3D scene scripts

+++

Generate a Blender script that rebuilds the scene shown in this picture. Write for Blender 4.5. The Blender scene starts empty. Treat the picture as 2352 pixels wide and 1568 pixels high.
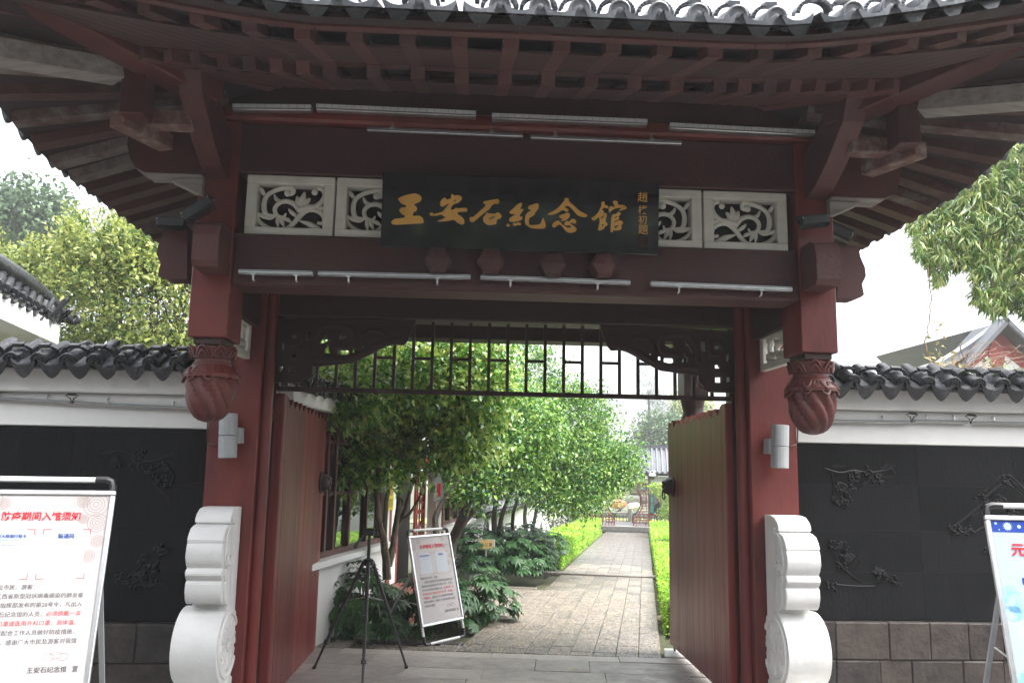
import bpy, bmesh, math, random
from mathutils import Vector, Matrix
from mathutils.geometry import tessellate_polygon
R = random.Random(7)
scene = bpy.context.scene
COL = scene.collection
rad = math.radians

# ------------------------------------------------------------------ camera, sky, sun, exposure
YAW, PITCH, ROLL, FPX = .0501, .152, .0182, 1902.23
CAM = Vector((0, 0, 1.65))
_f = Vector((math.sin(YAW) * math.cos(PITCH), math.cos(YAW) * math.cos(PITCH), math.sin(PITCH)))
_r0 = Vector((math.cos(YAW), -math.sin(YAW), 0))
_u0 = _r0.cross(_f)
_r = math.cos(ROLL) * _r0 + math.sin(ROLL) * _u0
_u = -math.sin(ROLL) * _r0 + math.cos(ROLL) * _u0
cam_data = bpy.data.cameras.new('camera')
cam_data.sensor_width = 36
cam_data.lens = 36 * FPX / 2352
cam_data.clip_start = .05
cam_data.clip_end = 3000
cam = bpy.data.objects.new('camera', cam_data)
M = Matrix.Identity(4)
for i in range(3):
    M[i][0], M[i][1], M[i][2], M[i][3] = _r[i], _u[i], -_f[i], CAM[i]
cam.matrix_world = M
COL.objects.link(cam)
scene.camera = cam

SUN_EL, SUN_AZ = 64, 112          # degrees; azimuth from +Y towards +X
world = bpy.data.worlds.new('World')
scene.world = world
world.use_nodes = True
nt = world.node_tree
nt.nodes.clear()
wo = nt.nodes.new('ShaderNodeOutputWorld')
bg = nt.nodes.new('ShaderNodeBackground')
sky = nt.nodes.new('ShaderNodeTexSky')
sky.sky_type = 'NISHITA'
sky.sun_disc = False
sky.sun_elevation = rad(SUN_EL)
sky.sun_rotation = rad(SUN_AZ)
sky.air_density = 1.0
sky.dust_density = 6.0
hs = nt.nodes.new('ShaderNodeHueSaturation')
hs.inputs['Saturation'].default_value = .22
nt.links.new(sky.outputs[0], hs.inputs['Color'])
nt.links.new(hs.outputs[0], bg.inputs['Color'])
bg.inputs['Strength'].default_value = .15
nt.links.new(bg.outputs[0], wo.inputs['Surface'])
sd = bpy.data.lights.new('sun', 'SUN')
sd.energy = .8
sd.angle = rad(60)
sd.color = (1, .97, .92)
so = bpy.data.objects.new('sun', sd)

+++

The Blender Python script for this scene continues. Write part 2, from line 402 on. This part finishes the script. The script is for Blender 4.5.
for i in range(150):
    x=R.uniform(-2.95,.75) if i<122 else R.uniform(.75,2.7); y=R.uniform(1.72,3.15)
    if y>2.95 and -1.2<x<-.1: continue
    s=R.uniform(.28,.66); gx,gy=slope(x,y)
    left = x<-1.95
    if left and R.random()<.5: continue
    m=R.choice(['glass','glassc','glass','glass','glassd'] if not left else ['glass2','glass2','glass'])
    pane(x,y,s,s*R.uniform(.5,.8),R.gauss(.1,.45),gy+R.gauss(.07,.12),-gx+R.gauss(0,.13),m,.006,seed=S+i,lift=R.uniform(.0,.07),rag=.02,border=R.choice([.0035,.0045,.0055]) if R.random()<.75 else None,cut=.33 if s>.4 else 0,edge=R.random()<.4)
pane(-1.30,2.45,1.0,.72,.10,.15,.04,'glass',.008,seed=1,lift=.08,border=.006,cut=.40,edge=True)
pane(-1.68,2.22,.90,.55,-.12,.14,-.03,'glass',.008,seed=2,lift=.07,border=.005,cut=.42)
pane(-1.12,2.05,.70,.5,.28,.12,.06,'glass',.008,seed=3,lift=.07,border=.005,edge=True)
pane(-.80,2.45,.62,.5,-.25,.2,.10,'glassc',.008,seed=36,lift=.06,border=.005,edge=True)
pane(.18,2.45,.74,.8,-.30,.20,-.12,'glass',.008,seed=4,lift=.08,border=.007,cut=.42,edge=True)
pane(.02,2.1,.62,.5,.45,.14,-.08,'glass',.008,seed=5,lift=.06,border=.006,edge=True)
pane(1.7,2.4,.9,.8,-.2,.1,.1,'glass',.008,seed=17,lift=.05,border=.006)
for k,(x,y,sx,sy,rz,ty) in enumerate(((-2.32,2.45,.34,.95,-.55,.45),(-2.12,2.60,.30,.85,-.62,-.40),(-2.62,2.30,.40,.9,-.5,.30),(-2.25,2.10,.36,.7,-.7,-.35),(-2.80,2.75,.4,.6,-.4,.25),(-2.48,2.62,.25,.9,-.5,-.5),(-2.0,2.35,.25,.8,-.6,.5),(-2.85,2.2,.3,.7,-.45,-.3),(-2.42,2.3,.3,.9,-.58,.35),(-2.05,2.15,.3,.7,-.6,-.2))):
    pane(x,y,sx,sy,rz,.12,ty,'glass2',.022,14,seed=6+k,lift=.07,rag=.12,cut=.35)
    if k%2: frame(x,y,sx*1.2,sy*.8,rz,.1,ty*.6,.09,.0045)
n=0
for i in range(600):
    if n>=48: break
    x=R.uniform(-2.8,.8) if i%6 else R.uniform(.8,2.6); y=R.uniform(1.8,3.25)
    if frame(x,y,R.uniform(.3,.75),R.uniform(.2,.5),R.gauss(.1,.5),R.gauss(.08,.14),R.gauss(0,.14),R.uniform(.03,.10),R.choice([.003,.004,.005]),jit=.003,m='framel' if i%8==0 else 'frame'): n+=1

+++

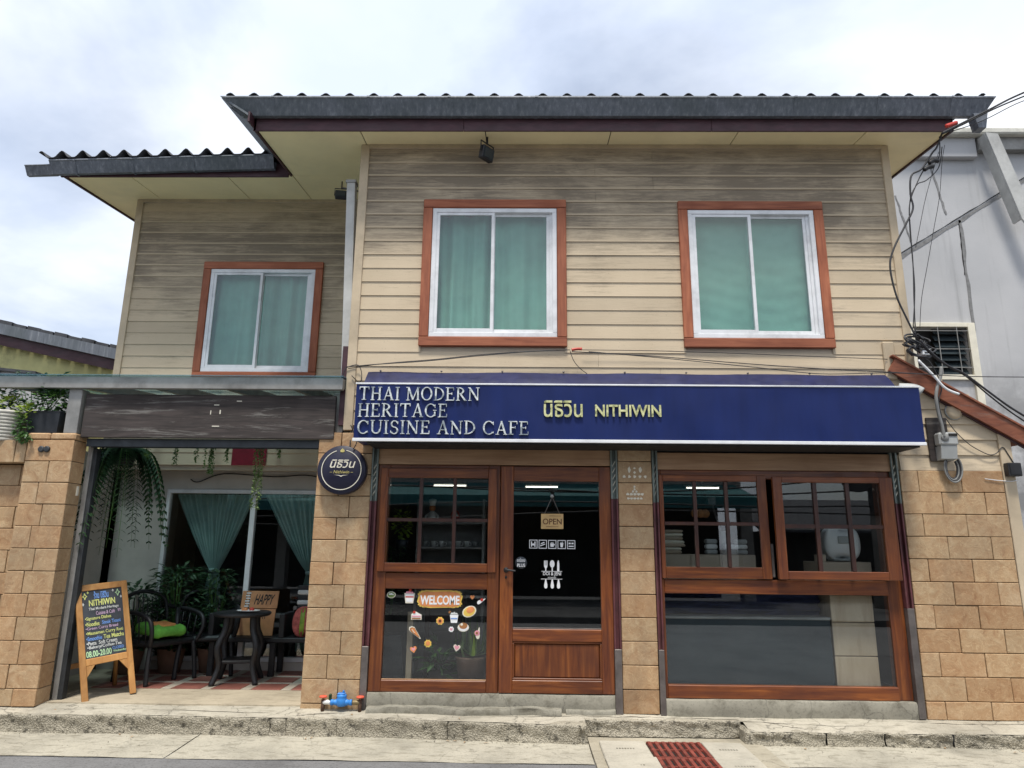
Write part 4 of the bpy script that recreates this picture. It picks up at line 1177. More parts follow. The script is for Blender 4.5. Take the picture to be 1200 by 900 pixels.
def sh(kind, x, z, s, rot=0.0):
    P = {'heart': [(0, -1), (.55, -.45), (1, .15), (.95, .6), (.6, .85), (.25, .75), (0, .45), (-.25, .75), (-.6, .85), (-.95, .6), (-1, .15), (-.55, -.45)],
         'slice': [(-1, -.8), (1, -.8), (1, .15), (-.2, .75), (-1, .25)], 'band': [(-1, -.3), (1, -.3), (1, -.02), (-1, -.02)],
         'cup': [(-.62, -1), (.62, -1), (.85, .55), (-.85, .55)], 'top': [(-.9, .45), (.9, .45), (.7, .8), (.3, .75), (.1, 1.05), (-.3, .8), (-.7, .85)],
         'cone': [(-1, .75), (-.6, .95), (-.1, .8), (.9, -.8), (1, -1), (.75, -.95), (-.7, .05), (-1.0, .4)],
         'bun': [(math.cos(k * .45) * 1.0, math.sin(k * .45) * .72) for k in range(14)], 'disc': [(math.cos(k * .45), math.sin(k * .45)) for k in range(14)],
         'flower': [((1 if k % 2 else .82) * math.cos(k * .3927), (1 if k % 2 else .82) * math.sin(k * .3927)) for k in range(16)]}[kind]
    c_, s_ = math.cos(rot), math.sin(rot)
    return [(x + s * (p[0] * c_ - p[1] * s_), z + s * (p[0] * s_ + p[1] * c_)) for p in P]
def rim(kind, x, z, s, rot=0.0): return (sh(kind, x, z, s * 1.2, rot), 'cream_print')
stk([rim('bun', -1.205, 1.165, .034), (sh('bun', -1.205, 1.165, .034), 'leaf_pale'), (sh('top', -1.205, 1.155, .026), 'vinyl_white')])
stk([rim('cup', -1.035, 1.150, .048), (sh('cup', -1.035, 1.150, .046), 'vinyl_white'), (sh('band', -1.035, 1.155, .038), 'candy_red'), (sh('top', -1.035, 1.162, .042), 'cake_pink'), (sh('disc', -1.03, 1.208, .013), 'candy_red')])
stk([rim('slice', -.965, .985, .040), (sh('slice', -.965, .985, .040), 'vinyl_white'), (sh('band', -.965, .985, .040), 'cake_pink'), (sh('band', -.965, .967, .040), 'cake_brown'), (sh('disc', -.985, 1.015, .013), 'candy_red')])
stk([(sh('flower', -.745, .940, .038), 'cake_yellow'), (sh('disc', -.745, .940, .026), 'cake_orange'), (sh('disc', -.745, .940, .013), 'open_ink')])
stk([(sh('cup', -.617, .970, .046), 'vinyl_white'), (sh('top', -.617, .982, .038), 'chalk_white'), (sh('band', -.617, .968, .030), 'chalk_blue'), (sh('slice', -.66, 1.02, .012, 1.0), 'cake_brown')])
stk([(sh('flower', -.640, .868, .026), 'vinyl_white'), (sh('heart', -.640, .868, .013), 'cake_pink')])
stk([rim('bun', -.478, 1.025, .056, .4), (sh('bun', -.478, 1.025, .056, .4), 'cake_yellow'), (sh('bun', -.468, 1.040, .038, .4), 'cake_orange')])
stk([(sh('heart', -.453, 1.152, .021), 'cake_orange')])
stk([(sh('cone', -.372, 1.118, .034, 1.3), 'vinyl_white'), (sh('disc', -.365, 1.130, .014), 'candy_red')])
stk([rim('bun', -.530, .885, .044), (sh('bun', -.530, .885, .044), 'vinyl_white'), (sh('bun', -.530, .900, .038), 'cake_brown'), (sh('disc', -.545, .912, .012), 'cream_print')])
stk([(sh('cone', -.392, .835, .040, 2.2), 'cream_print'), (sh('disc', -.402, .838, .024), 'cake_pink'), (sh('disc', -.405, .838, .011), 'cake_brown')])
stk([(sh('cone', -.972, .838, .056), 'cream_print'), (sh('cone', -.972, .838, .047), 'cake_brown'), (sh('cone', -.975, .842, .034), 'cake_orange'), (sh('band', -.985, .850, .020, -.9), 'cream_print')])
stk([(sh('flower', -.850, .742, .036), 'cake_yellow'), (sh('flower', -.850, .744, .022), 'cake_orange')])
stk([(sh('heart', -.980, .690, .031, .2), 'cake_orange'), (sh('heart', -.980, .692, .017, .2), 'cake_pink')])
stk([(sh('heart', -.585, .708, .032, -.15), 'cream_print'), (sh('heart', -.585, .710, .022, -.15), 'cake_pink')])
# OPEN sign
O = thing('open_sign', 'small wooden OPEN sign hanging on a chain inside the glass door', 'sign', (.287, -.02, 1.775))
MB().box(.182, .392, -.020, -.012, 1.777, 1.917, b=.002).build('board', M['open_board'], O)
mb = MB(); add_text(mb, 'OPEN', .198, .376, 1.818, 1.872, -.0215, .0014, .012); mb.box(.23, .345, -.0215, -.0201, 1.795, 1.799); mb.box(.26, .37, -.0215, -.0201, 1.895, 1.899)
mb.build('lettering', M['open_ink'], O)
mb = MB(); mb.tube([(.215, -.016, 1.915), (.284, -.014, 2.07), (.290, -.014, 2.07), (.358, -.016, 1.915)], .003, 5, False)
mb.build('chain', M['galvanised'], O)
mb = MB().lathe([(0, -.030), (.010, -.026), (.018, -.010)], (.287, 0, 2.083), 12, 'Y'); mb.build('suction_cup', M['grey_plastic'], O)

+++

INSTRUCTIONS FOR THE TASK
Select the lines from the entries that include the word "Blender".

TASK SOLUTION
Generate a Blender script that rebuilds the scene shown in this picture. Write for Blender 4.5. The Blender scene starts empty. Treat the picture as 2352 pixels wide and 1568 pixels high.
The Blender Python script for this scene continues. Write part 2, from line 402 on. This part finishes the script. The script is for Blender 4.5.
Write part 4 of the bpy script that recreates this picture. It picks up at line 1177. More parts follow. The script is for Blender 4.5. Take the picture to be 1200 by 900 pixels.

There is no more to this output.